Champions League

CONCACAF Champions League | Former USMNT & El Salvador native Hugo Perez on the changing Salvadoran soccer culture

Estadio Cuscatlan, CCL, 9.26.16

On Tuesday, the Portland Timbers will face CONCACAF Champions League Group B opponent C.D. Dragón in San Salvador, El Salvador (7pm PT, CONCACAF Facebook).


While there, the Timbers will likely discover a country whose fortunes on the soccer pitch have swerved dramatically over the past 30 years. El Salvador, eliminated earlier this month from qualification for the 2018 FIFA World Cup, has failed to qualify for that tournament every cycle since 1982.


Yet Dragón will still provide the Timbers with a stern test at home. This is a team that, despite having lost several of its players after the first match against Portland, managed a scoreless draw against Costa Rica's Deportivo Saprissa.


Back in the 1970s, however, this small Central American nation's soccer culture was bustling with activity. Two Salvadoran clubs won what was then called the CONCACAF Champions' Cup in 1976 (C.D. Águila) and 1979 (C.D. FAS) as a vibrant street soccer culture took root in the cities and huge crowds packed the nation's stadiums for club matches.

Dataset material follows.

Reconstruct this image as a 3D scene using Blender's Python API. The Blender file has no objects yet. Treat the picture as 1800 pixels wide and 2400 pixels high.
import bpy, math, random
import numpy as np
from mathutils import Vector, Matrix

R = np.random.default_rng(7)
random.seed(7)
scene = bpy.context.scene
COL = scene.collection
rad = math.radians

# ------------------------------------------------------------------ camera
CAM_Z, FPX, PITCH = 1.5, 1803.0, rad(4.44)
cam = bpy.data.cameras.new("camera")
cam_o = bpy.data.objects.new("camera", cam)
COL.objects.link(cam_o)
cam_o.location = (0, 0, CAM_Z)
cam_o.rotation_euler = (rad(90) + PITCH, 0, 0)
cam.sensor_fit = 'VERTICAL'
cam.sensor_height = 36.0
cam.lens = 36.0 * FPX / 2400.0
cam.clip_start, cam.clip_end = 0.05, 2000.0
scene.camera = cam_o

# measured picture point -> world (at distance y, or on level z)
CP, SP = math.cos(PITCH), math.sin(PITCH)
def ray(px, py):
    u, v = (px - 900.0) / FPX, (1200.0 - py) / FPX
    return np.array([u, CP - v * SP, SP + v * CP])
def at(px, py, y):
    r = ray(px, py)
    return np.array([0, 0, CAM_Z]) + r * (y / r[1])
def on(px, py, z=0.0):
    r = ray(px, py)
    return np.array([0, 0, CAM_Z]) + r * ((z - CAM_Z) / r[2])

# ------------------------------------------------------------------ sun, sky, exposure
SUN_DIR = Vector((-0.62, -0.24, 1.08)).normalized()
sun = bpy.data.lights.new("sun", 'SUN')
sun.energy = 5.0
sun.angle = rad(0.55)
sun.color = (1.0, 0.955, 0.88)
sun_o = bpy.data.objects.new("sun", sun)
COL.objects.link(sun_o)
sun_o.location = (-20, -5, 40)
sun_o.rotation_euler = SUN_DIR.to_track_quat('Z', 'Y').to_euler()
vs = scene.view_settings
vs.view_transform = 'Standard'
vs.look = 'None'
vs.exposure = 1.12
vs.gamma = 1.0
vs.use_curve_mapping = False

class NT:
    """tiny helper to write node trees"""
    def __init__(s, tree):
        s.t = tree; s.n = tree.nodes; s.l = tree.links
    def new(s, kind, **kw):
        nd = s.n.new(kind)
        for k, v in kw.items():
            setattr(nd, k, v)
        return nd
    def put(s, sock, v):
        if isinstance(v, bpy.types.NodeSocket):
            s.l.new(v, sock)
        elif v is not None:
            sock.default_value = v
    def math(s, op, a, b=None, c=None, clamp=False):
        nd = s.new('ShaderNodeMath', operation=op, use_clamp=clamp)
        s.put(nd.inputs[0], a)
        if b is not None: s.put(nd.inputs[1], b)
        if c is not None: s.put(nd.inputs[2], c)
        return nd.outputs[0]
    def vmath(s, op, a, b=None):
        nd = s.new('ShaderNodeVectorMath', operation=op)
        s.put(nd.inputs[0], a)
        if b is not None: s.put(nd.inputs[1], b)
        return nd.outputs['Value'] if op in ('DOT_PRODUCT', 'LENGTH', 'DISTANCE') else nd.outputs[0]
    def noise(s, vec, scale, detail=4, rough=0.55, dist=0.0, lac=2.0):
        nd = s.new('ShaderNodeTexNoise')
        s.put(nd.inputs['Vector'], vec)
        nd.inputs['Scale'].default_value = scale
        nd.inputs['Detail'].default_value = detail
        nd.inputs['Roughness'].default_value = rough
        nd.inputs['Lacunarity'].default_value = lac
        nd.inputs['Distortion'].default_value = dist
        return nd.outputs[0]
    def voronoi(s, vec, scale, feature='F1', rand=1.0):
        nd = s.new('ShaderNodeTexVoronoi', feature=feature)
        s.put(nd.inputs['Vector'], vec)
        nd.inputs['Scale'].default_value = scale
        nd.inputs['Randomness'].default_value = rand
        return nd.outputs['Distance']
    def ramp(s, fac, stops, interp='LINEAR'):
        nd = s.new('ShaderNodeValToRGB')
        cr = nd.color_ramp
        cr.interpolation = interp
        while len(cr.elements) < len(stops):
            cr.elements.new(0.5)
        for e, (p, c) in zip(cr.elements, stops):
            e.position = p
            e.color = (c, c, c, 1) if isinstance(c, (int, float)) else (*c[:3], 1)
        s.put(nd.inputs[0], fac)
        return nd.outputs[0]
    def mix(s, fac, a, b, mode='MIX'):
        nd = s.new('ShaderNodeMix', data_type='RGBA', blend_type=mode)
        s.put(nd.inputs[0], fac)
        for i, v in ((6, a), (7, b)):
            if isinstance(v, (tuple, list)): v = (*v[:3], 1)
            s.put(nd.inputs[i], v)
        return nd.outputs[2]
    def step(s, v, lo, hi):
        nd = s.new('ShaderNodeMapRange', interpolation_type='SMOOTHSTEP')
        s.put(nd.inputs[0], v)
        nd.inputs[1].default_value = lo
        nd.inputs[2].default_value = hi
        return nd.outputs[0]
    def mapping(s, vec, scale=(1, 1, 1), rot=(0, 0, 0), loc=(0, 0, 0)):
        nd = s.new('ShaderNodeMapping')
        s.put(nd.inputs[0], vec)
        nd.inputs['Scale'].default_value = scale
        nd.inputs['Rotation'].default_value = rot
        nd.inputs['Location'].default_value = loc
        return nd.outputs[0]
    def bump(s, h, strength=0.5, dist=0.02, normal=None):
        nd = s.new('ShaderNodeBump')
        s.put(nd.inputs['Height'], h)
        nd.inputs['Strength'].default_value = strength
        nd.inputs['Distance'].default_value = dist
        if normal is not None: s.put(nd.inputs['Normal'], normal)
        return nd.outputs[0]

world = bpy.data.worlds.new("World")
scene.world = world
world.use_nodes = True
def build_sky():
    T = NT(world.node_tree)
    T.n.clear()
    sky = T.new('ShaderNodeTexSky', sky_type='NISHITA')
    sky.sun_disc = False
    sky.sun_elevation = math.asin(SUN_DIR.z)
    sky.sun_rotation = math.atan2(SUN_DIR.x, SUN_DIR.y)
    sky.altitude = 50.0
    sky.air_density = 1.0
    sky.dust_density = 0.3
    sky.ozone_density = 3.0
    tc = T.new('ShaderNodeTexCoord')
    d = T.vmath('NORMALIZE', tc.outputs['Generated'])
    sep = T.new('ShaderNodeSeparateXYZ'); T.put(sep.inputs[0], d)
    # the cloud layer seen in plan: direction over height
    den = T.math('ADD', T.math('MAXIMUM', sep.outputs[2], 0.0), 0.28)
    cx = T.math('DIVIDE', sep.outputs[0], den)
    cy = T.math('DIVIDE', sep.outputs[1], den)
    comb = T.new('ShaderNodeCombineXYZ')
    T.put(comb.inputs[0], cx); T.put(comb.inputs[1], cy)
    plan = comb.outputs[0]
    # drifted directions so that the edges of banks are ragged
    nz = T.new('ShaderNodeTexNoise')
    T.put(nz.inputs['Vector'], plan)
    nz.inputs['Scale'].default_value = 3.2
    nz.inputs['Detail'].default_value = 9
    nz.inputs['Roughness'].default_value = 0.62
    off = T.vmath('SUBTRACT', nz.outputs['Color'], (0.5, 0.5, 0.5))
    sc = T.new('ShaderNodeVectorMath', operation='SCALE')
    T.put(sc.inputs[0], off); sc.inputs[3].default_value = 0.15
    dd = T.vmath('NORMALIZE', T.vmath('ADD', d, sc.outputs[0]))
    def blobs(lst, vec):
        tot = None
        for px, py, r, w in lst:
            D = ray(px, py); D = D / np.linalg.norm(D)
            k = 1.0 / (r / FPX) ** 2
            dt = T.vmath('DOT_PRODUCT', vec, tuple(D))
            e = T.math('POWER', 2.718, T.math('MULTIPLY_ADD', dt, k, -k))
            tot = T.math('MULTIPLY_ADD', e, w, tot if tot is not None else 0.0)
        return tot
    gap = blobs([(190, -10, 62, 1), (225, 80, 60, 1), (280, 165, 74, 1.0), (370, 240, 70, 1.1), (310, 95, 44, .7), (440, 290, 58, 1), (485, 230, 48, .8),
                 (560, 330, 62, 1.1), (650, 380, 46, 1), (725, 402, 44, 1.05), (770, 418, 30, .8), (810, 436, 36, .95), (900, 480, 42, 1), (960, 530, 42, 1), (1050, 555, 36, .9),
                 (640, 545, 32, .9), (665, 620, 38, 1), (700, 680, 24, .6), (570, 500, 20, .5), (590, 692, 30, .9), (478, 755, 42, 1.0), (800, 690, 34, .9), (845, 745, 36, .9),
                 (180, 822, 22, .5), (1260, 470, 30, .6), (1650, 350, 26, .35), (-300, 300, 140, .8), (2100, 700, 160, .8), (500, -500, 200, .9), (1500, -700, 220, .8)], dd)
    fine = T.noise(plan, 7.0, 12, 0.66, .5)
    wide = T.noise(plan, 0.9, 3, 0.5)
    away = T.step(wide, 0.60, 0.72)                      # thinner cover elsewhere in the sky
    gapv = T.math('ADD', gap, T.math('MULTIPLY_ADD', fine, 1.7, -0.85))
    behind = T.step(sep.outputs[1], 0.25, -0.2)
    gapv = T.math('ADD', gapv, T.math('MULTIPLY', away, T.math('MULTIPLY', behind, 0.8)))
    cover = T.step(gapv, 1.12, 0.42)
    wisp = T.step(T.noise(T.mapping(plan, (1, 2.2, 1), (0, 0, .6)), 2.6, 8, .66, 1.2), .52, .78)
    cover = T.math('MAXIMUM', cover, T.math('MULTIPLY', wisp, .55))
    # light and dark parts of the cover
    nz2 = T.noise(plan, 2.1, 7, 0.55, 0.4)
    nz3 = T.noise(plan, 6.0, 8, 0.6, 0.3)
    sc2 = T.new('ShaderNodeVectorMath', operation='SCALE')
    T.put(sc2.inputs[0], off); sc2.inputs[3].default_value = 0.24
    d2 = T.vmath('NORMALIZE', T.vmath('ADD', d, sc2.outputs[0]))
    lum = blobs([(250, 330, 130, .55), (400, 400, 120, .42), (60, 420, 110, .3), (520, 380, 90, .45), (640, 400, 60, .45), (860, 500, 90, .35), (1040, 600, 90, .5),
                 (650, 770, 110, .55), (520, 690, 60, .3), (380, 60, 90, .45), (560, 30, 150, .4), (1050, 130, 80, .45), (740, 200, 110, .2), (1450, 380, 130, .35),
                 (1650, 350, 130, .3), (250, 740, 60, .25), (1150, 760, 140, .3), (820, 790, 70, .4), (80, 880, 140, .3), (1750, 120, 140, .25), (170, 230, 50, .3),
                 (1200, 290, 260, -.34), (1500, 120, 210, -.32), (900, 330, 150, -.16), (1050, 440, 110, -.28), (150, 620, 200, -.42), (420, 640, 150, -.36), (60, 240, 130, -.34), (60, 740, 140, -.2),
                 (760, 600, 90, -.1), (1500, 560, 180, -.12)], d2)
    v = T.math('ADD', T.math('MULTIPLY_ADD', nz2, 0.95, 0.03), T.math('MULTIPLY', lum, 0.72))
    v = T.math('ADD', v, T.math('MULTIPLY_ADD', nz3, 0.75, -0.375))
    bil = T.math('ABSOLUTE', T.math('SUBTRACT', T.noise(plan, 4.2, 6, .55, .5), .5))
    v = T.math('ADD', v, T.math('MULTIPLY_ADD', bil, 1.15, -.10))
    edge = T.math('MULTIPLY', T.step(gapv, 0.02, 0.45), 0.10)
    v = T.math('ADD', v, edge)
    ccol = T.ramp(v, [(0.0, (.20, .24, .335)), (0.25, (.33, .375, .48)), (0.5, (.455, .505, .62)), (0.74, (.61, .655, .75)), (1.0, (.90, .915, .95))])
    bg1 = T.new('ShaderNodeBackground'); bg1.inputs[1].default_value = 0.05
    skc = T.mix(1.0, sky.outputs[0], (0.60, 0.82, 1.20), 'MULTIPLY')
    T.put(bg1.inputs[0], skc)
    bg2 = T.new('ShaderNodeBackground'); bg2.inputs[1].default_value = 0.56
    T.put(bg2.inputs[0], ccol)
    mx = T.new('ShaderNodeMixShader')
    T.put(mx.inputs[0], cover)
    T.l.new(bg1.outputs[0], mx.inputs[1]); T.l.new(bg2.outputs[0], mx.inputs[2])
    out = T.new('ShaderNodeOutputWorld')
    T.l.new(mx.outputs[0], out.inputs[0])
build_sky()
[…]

Former U.S. international, member of USMNT’s 1994 FIFA World Cup team and native of El Salvador Hugo Pérez remembers that time with a genuine fondness.


“I went to school, played soccer in school, played soccer at recess, came back home [and] played soccer after lunch, played soccer after dinner, hung around with my friends, went to the stadium,” Pérez recalls. “The passion of being able to play eight to 10 hours of soccer all day in the street was great.


“Soccer was my life. Soccer was everything growing up [in El Salvador].”


Pérez hails from a long line of professional soccer players, including his grandfather, father, uncles and cousins. That generational soccer culture – often passed down from father to son – has managed to survive the 13-year Salvadoran Civil War as well as the local drug wars currently ravaging the country.


It's difficult to overstate how much that civil war affected El Salvador. By the time peace agreements were signed in 1992, the nation's economy teetered while a war-weary nation tried to heal its collective wounds. All of this turmoil has taken its toll on the country's soccer culture as well.


“The infrastructure has been broken and obviously our country went to war,” Pérez explains. “That destroyed a lot of things. And new people have come in, taken over soccer, that are probably not the right people.”


But the changes to El Salvador's soccer culture have as much to do with the country's troubled past as it does with the world we live in today. Technology like computers and video games, Pérez argues, have kept kids from playing impromptu soccer games in El Salvador and around the world.


“In the 70s, you went to different neighborhoods [and] you would see kids playing football day,” he says. “Now it's different. Now we don't have fields like we used to have – little fields in every neighborhood. Those are gone.


“The culture has changed.”


The stadiums too, which were once packed with 30,000 and sometimes 40,000 fans, now attract only fractions of that amount for all but the most important national team games.


“The product is not as good as it was in the 70s or 80s,” Pérez says of El Salvador's club soccer. “We haven't qualified [for the World Cup] in more than 30 years so people lose hope in certain things...[Salvadorans] just want to see something different and obviously clubs are struggling right now financially to pay players, to bring players from abroad. That's why you don't see stadiums full.”


Even today, though, you can go to any match in El Salvador and you will soon realize that soccer fans there have never lost their knowledge and understanding of the game.


“You go to a game in El Salvador and you understand the language and you're sitting behind two people, they'll be yelling and screaming, 'Why don't you pass the ball correctly? Why did you dribble? Why are you playing this system? This system should work!' And this and that,” Pérez says. “That's when you realize this culture understands the game.”


While hopes of international success have dimmed in recent years, Pérez, who has worked as a coach for both the U.S. Soccer Federation and the Salvadoran Football Federation, remains optimistic that this once proud soccer nation will one day once again qualify for the biggest soccer tournament in the world.


“I know that there's still good players over there but they don't have the means that we had when we grew up in the 70s to be able to succeed right now. One day it will get better and we'll go to another World Cup.”